The AI Moratorium Cometh (Kind Of)
Quick thoughts on the "One Rulebook" Executive Order
Over on Truth Social, the President opines:
There must be only One Rulebook if we are going to continue to lead in AI. We are beating ALL COUNTRIES at this point in the race, but that won’t last long if we are going to have 50 States, many of them bad actors, involved in RULES and the APPROVAL PROCESS. THERE CAN BE NO DOUBT ABOUT THIS! AI WILL BE DESTROYED IN ITS INFANCY! I will be doing a ONE RULE Executive Order this week. You can’t expect a company to get 50 Approvals every time they want to do something. THAT WILL NEVER WORK!

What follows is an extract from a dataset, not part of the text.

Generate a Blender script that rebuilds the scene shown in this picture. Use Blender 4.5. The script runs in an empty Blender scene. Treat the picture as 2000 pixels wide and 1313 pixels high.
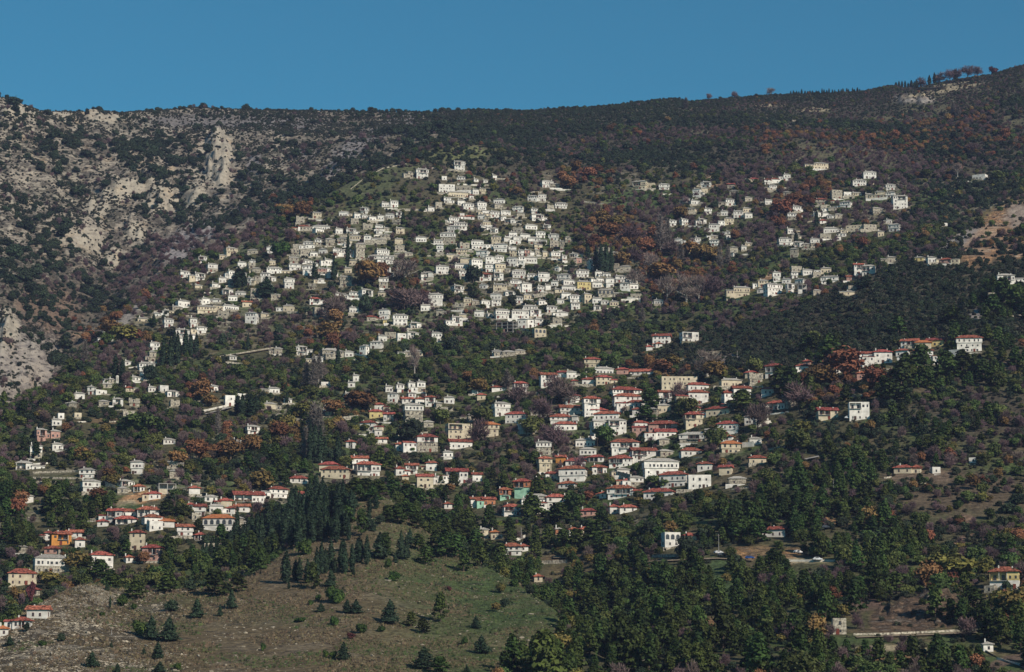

POTUS is right to call for “One Rulebook” if the US federal government wants to avoid the mountain of state laws that could doom American innovation in AI. But an executive order like the “Eliminating State Law Obstruction of National AI Policy” [“Eliminating SLOP”?] EO from last November would likely add to the regulatory fog without offering a map to get out.
The President has little constitutional authority to halt state legislators. This is a feature, not a bug, of our federal system. So, the most this EO likely can do is direct the executive branch’s prosecutorial powers and the dispersal of federal funding.
These strategies will get substantial legal pushback. While the EO will aim to raise the cost of state AI lawmaking, it can only deter rather than stop bad laws. Paradoxically, ambiguity on the EO’s legal outcomes will add to the uncertainty.
Moreover, an EO like this will easily be jettisoned by the time we get to the next Inauguration Day three years hence. That already happened when Trump 2.0 commenced back in January, and the Biden admin had its own version of this. So it goes.
Congress already rejected AI moratorium language twice this year. This happened with the One Big Beautiful Bill Act this summer and then in the National Defense Authorization Act last week. Without strong White House leadership to form a filibuster-proof legislative coalition, future moratorium attempts will keep getting stuck in the mud.
Congress has just one year to do this before the midterms potentially upset the balance. Lawmakers from both parties are sending a strong signal that without solid, preemptive action from Congress, the EO will not get us through regulatory Mordor.